[Start of EXERCISE MATERIAL]

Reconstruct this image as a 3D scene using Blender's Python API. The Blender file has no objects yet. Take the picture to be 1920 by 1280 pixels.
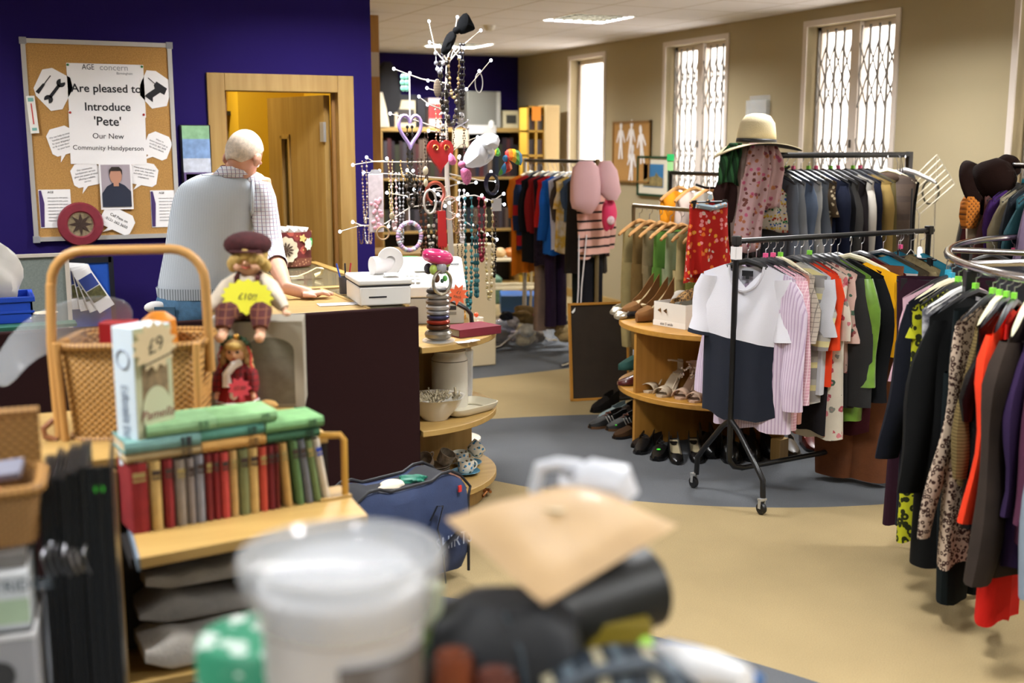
import bpy, bmesh, math, random
from mathutils import Vector, Matrix
SC = bpy.context.scene
COL = SC.collection
PI = math.pi
# ---------------------------------------------------------------- camera, world, exposure
CAM_H, FPX, PITCH, YAW = 1.70, 2133.33, math.atan(368/2133.33), math.radians(25.0)
FW = Vector((math.sin(YAW)*math.cos(PITCH), math.cos(YAW)*math.cos(PITCH), -math.sin(PITCH)))
RT = Vector((math.cos(YAW), -math.sin(YAW), 0)); UP = RT.cross(FW); EYE = Vector((0, 0, CAM_H))
cd = bpy.data.cameras.new('camera'); cam = bpy.data.objects.new('camera', cd); COL.objects.link(cam)
cd.sensor_width = 36; cd.lens = 40; cd.clip_start = .05
cam.matrix_world = Matrix.Translation(EYE) @ Matrix((RT, UP, -FW)).transposed().to_4x4()
cd.dof.use_dof = True; cd.dof.focus_distance = 5.3; cd.dof.aperture_fstop = 1.9
SC.camera = cam
W = bpy.data.worlds.new('world'); SC.world = W; W.use_nodes = True
W.node_tree.nodes['Background'].inputs[0].default_value = (.75, .85, 1, 1)
W.node_tree.nodes['Background'].inputs[1].default_value = 1.0
SC.view_settings.view_transform = 'Standard'; SC.view_settings.look = 'None'
SC.view_settings.gamma = 1; SC.view_settings.use_curve_mapping = False
SC.view_settings.exposure = 0.38
LAMP_W = 125        # watts of each ceiling fitting
BLIND_E = 3.8      # glow of the daylit window blinds
# ---------------------------------------------------------------- points from the photograph
def ray(x, y): return FW + RT*((x-960)/FPX) - UP*((y-640)/FPX)
def Zp(x, y, z): d = ray(x, y); return EYE + d*((z-CAM_H)/d.z)
def Yp(x, y, v): d = ray(x, y); return EYE + d*(v/d.y)
def Xp(x, y, v): d = ray(x, y); return EYE + d*(v/d.x)
def Dp(x, y, t): return EYE + ray(x, y)*t
def V(*a): return Vector(a)
# ---------------------------------------------------------------- materials
def hx(h, a=1):
    if not isinstance(h, str): return tuple(h) if len(h) == 4 else (*h, 1)
    h = h.lstrip('#'); o = []
    for i in (0, 2, 4):
        c = int(h[i:i+2], 16)/255; o.append(c/12.92 if c <= .04045 else ((c+.055)/1.055)**2.4)
    return (*o, a)
_M = {}
class NT:
    def __init__(s, m): s.t = m.node_tree; s.n = s.t.nodes
    def new(s, typ, **kw):
        n = s.n.new(typ)
        for k, v in kw.items():
            if k.startswith('i_'): n.inputs[int(k[2:])].default_value = v
            else: setattr(n, k, v)
        return n
    def ln(s, a, b): s.t.links.new(a, b)
    def math(s, op, a, b=None):
        n = s.new('ShaderNodeMath', operation=op)
        for k, v in enumerate((a, b)):
            if v is None: continue
            if hasattr(v, 'links'): s.ln(v, n.inputs[k])
            else: n.inputs[k].default_value = v
        return n.outputs[0]
    def mix(s, f, a, b):
        n = s.new('ShaderNodeMix', data_type='RGBA')
        for i, v in ((0, f), (6, a), (7, b)):
            if hasattr(v, 'links'): s.ln(v, n.inputs[i])
            else: n.inputs[i].default_value = v
        return n.outputs[2]
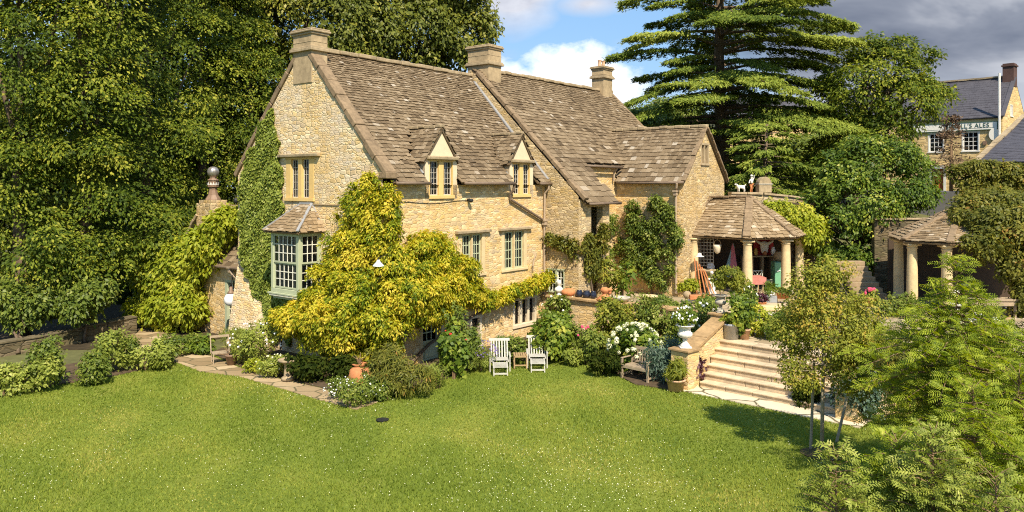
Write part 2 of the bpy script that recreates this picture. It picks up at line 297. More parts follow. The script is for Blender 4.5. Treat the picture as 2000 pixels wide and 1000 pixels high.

[End of EXERCISE MATERIAL]

### WORK TO BE COMPLETED:
Leave out all images, then reproduce the entries above exactly.

### EXERCISE SOLUTION:
Reconstruct this image as a 3D scene using Blender's Python API. The Blender file has no objects yet. Take the picture to be 1920 by 1280 pixels.
import bpy, bmesh, math, random
from mathutils import Vector, Matrix
SC = bpy.context.scene
COL = SC.collection
PI = math.pi
# ---------------------------------------------------------------- camera, world, exposure
CAM_H, FPX, PITCH, YAW = 1.70, 2133.33, math.atan(368/2133.33), math.radians(25.0)
FW = Vector((math.sin(YAW)*math.cos(PITCH), math.cos(YAW)*math.cos(PITCH), -math.sin(PITCH)))
RT = Vector((math.cos(YAW), -math.sin(YAW), 0)); UP = RT.cross(FW); EYE = Vector((0, 0, CAM_H))
cd = bpy.data.cameras.new('camera'); cam = bpy.data.objects.new('camera', cd); COL.objects.link(cam)
cd.sensor_width = 36; cd.lens = 40; cd.clip_start = .05
cam.matrix_world = Matrix.Translation(EYE) @ Matrix((RT, UP, -FW)).transposed().to_4x4()
cd.dof.use_dof = True; cd.dof.focus_distance = 5.3; cd.dof.aperture_fstop = 1.9
SC.camera = cam
W = bpy.data.worlds.new('world'); SC.world = W; W.use_nodes = True
W.node_tree.nodes['Background'].inputs[0].default_value = (.75, .85, 1, 1)
W.node_tree.nodes['Background'].inputs[1].default_value = 1.0
SC.view_settings.view_transform = 'Standard'; SC.view_settings.look = 'None'
SC.view_settings.gamma = 1; SC.view_settings.use_curve_mapping = False
SC.view_settings.exposure = 0.38
LAMP_W = 125        # watts of each ceiling fitting
BLIND_E = 3.8      # glow of the daylit window blinds
# ---------------------------------------------------------------- points from the photograph
def ray(x, y): return FW + RT*((x-960)/FPX) - UP*((y-640)/FPX)
def Zp(x, y, z): d = ray(x, y); return EYE + d*((z-CAM_H)/d.z)
def Yp(x, y, v): d = ray(x, y); return EYE + d*(v/d.y)
def Xp(x, y, v): d = ray(x, y); return EYE + d*(v/d.x)
def Dp(x, y, t): return EYE + ray(x, y)*t
def V(*a): return Vector(a)
# ---------------------------------------------------------------- materials
def hx(h, a=1):
    if not isinstance(h, str): return tuple(h) if len(h) == 4 else (*h, 1)
    h = h.lstrip('#'); o = []
    for i in (0, 2, 4):
        c = int(h[i:i+2], 16)/255; o.append(c/12.92 if c <= .04045 else ((c+.055)/1.055)**2.4)
    return (*o, a)
_M = {}
class NT:
    def __init__(s, m): s.t = m.node_tree; s.n = s.t.nodes
    def new(s, typ, **kw):
        n = s.n.new(typ)
        for k, v in kw.items():
            if k.startswith('i_'): n.inputs[int(k[2:])].default_value = v
            else: setattr(n, k, v)
        return n
    def ln(s, a, b): s.t.links.new(a, b)
    def math(s, op, a, b=None):
        n = s.new('ShaderNodeMath', operation=op)
        for k, v in enumerate((a, b)):
            if v is None: continue
            if hasattr(v, 'links'): s.ln(v, n.inputs[k])
            else: n.inputs[k].default_value = v
        return n.outputs[0]
    def mix(s, f, a, b):
        n = s.new('ShaderNodeMix', data_type='RGBA')
        for i, v in ((0, f), (6, a), (7, b)):
            if hasattr(v, 'links'): s.ln(v, n.inputs[i])
            else: n.inputs[i].default_value = v
        return n.outputs[2]
Write part 2 of the bpy script that recreates this picture. It picks up at line 297. More parts follow. The script is for Blender 4.5. Treat the picture as 2000 pixels wide and 1000 pixels high.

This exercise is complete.